**What to do:** Begin with the first line of the listing and quote every line through the one containing "random.seed(7)"; give only those lines.
........
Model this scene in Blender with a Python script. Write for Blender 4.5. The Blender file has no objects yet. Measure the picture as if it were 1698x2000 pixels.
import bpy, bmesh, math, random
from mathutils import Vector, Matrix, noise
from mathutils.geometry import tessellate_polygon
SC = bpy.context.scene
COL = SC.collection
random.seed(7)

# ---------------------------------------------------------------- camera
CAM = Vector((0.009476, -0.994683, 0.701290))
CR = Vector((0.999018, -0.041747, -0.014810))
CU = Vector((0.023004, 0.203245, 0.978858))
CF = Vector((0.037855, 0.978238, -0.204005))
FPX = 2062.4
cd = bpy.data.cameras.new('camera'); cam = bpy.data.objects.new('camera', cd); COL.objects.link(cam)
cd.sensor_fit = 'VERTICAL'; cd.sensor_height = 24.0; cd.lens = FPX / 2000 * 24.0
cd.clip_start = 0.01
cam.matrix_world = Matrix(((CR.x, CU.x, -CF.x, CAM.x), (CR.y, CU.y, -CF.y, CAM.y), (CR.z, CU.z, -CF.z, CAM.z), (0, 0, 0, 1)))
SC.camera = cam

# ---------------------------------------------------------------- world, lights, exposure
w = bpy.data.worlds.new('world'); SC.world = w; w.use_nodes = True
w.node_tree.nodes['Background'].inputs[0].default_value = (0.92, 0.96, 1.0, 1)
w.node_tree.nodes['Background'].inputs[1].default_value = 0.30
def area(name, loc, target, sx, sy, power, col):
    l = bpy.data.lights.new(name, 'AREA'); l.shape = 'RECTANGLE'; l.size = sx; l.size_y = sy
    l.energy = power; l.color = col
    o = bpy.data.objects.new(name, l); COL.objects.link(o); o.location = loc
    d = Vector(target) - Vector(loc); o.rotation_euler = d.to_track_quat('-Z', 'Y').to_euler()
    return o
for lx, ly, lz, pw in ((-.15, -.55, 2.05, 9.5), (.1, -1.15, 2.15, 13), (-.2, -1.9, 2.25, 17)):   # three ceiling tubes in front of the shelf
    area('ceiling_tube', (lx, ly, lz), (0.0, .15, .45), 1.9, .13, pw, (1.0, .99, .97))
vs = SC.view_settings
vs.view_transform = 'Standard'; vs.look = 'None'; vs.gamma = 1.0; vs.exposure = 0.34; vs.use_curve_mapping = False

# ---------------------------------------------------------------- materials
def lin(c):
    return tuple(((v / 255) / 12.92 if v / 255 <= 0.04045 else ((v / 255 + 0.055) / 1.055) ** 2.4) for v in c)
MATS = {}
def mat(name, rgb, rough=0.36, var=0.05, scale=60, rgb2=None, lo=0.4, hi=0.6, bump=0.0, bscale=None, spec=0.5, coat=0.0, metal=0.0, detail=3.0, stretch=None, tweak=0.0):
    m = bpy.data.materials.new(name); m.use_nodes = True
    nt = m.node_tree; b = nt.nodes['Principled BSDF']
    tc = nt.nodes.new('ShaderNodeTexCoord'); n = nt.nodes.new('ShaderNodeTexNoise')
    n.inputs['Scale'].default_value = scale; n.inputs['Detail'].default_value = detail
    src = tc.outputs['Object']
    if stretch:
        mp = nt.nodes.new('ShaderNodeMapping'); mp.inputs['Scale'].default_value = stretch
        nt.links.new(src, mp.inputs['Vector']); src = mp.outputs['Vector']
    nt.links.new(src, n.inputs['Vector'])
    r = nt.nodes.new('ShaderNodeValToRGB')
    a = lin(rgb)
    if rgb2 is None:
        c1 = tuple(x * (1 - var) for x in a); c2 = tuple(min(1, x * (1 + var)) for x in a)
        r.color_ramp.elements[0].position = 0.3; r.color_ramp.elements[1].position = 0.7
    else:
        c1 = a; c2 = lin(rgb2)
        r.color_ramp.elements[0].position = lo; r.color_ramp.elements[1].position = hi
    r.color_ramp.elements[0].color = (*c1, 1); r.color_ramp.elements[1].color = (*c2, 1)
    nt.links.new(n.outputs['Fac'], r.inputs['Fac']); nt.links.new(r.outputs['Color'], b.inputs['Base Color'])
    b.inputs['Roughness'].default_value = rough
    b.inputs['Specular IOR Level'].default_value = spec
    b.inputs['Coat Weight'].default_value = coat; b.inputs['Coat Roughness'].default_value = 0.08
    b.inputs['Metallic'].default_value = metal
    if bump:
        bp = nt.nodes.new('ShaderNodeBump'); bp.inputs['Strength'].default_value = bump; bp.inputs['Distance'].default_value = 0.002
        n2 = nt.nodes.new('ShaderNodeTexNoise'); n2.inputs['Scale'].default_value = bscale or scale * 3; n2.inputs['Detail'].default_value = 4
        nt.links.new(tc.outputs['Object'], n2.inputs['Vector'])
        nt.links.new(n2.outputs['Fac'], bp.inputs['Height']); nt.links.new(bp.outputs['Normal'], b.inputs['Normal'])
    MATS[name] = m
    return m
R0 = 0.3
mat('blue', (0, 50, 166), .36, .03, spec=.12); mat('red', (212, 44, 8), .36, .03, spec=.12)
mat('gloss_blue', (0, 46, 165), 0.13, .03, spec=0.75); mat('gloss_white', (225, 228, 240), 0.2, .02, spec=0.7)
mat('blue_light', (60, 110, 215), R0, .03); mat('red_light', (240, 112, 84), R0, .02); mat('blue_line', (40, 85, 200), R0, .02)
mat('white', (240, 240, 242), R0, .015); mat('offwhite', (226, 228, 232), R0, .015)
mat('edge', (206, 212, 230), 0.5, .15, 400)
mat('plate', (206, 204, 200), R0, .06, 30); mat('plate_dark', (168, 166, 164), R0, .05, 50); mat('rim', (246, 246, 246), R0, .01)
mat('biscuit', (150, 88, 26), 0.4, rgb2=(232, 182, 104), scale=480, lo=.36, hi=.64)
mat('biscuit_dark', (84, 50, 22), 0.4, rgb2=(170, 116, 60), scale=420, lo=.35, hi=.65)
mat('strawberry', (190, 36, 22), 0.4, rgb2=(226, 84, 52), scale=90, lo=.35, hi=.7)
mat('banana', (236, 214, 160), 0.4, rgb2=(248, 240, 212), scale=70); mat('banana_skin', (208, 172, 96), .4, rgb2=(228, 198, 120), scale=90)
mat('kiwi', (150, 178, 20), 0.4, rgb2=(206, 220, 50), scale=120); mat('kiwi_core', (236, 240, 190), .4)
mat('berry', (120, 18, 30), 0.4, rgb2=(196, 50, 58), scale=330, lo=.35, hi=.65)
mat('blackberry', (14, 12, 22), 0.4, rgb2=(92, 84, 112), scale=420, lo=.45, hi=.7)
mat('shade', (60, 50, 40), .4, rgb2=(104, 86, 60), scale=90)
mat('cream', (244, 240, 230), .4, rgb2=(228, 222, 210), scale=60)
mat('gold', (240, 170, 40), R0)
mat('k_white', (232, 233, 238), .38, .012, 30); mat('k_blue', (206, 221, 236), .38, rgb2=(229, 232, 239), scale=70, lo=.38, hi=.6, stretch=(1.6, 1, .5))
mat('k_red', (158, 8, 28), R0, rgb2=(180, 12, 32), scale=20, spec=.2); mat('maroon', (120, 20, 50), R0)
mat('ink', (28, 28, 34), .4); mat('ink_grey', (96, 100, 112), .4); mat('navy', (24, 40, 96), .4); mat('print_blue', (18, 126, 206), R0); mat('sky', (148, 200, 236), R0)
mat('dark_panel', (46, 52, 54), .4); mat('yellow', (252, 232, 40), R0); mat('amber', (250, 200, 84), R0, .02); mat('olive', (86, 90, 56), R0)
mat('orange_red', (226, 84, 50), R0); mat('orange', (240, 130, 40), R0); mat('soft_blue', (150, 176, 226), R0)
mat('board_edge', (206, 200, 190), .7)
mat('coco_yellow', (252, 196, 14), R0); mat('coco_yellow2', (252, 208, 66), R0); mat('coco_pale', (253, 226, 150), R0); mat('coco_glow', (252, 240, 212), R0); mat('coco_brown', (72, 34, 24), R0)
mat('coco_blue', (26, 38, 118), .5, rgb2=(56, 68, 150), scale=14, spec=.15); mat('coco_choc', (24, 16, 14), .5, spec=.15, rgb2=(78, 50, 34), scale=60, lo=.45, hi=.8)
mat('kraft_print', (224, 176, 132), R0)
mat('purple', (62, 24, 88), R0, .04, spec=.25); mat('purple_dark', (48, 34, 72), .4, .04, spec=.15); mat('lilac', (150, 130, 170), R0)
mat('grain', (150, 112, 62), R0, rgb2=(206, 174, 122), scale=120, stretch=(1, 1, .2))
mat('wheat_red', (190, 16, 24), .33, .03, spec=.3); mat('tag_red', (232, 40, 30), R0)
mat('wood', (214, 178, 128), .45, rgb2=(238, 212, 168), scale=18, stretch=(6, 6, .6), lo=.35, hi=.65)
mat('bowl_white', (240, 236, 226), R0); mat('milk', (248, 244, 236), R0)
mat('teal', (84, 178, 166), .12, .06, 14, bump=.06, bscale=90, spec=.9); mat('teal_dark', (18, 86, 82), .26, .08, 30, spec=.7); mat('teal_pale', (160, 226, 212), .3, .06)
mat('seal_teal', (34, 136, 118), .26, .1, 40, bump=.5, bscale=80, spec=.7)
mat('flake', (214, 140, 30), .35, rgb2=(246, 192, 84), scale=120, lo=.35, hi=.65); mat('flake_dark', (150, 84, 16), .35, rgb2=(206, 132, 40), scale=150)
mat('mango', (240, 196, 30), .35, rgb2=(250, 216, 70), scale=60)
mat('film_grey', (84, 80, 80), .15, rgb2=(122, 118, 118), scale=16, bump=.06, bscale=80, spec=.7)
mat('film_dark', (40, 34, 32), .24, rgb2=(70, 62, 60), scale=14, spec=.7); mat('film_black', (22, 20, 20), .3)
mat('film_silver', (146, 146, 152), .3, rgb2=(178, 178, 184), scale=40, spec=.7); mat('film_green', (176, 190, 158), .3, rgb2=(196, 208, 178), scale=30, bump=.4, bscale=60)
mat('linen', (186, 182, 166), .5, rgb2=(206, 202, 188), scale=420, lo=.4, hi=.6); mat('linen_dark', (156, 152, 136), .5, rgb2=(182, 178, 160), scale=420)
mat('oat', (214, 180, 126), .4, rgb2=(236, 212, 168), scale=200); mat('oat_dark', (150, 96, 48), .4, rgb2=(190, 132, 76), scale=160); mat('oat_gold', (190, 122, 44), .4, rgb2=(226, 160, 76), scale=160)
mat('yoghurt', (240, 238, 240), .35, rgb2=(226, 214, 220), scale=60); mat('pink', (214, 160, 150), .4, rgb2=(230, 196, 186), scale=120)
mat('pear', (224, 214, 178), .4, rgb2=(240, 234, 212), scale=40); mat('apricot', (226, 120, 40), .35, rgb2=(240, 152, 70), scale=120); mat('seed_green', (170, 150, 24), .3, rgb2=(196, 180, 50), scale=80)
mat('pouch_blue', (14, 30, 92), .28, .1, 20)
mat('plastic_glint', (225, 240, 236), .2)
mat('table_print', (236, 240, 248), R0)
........
**Output of the exercise:**
Model this scene in Blender with a Python script. Write for Blender 4.5. The Blender file has no objects yet. Measure the picture as if it were 1698x2000 pixels.
import bpy, bmesh, math, random
from mathutils import Vector, Matrix, noise
from mathutils.geometry import tessellate_polygon
SC = bpy.context.scene
COL = SC.collection
random.seed(7)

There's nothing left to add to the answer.